[Exercise requirements]:
Retype, exactly as written, every line from the one containing "The Blender Python" down to the one containing "link_bm('window_frame', bm, M_VINYL, win)", including both, and nothing else.

[Source records]:
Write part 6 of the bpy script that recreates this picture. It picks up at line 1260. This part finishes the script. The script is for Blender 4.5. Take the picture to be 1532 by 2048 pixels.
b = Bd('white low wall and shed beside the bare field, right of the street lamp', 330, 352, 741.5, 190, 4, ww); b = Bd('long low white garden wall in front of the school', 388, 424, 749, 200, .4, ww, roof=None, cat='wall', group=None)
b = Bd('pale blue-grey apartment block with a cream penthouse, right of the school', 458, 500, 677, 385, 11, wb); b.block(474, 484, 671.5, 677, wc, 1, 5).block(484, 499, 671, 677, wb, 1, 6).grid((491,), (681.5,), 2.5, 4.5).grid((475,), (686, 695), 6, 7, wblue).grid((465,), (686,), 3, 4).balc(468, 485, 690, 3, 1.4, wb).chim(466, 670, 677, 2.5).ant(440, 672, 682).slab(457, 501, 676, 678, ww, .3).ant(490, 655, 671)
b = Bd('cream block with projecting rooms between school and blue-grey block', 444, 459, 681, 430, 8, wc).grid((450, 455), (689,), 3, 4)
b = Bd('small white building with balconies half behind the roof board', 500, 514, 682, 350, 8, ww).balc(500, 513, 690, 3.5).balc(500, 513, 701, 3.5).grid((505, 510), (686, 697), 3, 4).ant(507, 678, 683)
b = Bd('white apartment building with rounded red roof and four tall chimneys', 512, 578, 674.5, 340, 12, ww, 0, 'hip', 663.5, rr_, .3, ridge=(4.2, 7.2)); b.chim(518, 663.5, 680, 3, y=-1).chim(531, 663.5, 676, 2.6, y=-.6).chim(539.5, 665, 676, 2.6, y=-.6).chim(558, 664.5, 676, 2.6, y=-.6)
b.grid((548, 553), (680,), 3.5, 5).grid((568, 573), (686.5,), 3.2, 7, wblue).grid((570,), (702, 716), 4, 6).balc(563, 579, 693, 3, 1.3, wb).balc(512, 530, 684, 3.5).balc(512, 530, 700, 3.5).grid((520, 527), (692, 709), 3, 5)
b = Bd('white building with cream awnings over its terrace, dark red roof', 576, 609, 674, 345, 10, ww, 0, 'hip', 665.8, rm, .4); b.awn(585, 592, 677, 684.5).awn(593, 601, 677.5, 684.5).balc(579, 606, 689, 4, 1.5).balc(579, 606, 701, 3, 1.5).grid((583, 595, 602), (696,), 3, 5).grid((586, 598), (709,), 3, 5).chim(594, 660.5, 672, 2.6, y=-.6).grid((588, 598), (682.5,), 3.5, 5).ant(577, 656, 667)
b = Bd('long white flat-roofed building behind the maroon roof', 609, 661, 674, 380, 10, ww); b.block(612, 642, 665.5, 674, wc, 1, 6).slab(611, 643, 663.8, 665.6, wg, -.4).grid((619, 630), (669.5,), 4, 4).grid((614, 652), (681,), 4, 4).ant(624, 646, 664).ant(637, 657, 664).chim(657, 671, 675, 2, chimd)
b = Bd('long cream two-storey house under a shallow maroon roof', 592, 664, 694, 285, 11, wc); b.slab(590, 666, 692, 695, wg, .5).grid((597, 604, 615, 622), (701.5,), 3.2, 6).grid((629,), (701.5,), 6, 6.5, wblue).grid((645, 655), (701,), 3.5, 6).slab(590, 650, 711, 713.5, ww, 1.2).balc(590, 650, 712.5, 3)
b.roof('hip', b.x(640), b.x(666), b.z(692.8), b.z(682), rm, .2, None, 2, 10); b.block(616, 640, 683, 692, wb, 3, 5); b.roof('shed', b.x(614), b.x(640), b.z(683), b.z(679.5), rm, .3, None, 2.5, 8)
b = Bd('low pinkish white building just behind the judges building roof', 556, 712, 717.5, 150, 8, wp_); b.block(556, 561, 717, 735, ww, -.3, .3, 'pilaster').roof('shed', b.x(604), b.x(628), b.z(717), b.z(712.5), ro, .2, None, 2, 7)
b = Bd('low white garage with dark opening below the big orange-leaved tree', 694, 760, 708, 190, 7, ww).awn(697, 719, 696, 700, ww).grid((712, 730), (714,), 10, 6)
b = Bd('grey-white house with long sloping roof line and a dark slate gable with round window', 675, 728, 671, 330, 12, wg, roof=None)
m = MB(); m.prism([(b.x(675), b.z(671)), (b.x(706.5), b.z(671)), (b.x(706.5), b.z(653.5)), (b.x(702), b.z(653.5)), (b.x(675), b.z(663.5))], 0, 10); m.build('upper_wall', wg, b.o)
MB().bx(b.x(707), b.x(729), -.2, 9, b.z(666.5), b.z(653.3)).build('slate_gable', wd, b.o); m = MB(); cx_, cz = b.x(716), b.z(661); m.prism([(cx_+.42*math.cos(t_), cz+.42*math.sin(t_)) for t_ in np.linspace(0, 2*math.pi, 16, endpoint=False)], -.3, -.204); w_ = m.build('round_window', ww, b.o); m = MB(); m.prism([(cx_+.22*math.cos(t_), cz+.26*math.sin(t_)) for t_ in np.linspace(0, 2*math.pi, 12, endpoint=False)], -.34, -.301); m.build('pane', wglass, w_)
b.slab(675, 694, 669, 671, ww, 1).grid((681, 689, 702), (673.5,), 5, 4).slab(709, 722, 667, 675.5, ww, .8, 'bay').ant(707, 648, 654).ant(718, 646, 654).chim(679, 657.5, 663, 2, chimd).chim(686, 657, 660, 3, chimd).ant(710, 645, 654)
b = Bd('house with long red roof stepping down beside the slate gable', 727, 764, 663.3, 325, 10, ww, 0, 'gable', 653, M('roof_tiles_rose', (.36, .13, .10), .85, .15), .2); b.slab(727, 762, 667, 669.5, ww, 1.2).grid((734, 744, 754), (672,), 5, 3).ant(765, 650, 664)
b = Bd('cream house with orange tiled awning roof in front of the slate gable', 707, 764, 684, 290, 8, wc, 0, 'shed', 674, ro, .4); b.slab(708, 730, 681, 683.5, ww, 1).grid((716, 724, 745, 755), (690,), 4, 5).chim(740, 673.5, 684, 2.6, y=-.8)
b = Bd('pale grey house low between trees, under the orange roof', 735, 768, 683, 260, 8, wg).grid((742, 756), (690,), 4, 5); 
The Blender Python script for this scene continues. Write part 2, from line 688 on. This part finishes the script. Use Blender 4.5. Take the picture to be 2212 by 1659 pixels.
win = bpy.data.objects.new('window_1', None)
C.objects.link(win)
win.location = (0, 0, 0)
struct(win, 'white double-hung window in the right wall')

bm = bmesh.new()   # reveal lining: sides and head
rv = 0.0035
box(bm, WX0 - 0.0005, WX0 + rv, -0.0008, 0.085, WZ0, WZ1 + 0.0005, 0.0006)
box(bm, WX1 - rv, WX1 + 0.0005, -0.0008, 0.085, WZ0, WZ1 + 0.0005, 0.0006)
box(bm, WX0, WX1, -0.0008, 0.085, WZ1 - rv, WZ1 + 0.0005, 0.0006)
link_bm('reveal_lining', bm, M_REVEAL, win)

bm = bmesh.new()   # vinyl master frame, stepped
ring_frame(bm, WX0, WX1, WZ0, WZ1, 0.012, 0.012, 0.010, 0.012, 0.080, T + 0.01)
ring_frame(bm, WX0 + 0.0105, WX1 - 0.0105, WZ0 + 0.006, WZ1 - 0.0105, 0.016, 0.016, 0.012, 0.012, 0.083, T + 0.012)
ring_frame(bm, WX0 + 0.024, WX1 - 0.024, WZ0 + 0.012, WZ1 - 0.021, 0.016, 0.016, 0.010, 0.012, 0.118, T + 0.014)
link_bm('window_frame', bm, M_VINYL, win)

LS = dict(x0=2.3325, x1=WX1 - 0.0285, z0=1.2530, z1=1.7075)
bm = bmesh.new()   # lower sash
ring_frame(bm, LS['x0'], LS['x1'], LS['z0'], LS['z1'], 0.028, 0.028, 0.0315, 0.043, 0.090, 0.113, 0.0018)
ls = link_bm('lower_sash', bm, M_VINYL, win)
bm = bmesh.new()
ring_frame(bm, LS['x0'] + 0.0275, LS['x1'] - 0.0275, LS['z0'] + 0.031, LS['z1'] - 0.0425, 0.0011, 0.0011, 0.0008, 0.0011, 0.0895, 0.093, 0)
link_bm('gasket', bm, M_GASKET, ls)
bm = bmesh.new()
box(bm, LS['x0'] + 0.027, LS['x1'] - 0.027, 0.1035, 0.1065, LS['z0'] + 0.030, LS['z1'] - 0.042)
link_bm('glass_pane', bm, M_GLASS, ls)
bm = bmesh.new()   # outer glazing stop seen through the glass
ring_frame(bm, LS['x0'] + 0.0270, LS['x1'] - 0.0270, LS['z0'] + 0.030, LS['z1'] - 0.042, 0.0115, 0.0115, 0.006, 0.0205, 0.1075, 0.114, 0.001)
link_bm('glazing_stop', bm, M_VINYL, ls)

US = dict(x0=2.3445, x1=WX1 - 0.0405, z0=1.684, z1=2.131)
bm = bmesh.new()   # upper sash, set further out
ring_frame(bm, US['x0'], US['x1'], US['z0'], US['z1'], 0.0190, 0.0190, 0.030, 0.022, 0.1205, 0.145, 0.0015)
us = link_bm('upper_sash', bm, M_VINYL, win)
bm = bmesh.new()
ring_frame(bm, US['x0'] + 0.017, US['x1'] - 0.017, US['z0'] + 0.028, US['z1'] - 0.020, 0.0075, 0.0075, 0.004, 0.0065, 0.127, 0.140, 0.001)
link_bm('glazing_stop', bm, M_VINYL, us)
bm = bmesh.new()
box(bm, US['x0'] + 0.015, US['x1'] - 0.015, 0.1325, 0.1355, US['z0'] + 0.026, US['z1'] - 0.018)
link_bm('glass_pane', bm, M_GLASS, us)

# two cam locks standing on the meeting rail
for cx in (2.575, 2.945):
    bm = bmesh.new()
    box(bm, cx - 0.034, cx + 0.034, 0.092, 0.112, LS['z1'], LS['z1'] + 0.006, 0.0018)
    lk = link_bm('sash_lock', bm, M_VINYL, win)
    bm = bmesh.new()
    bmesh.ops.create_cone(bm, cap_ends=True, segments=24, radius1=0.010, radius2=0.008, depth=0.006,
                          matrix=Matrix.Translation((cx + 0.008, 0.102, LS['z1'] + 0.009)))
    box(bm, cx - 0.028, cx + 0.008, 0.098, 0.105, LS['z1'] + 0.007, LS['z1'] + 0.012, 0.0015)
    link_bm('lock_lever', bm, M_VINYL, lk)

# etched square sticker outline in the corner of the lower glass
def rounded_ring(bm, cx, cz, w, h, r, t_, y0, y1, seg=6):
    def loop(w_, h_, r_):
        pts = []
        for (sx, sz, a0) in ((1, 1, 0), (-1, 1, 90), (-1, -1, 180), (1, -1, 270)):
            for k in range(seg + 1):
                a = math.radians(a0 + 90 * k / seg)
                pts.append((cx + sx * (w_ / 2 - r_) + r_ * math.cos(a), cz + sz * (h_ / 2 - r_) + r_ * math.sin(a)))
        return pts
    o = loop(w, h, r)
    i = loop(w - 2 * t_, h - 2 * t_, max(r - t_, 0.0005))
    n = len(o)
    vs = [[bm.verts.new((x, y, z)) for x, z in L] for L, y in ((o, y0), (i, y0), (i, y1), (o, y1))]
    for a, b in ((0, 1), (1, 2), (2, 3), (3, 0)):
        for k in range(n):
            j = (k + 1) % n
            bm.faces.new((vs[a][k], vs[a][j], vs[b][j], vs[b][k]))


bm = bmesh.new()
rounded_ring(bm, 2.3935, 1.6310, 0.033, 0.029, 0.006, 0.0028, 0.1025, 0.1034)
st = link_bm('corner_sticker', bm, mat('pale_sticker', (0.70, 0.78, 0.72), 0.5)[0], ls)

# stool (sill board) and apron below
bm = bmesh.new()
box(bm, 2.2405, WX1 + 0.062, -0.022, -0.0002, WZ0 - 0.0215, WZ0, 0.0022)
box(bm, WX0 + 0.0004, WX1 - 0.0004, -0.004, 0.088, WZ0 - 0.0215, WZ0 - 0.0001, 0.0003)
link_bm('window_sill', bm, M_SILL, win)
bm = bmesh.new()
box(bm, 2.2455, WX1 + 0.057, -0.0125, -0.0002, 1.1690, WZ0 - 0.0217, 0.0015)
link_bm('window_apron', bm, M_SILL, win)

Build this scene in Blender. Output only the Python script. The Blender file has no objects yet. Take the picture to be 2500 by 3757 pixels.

[Solution]:
The Blender Python script for this scene continues. Write part 2, from line 688 on. This part finishes the script. Use Blender 4.5. Take the picture to be 2212 by 1659 pixels.
win = bpy.data.objects.new('window_1', None)
C.objects.link(win)
win.location = (0, 0, 0)
struct(win, 'white double-hung window in the right wall')

bm = bmesh.new()   # reveal lining: sides and head
rv = 0.0035
box(bm, WX0 - 0.0005, WX0 + rv, -0.0008, 0.085, WZ0, WZ1 + 0.0005, 0.0006)
box(bm, WX1 - rv, WX1 + 0.0005, -0.0008, 0.085, WZ0, WZ1 + 0.0005, 0.0006)
box(bm, WX0, WX1, -0.0008, 0.085, WZ1 - rv, WZ1 + 0.0005, 0.0006)
link_bm('reveal_lining', bm, M_REVEAL, win)

bm = bmesh.new()   # vinyl master frame, stepped
ring_frame(bm, WX0, WX1, WZ0, WZ1, 0.012, 0.012, 0.010, 0.012, 0.080, T + 0.01)
ring_frame(bm, WX0 + 0.0105, WX1 - 0.0105, WZ0 + 0.006, WZ1 - 0.0105, 0.016, 0.016, 0.012, 0.012, 0.083, T + 0.012)
ring_frame(bm, WX0 + 0.024, WX1 - 0.024, WZ0 + 0.012, WZ1 - 0.021, 0.016, 0.016, 0.010, 0.012, 0.118, T + 0.014)
link_bm('window_frame', bm, M_VINYL, win)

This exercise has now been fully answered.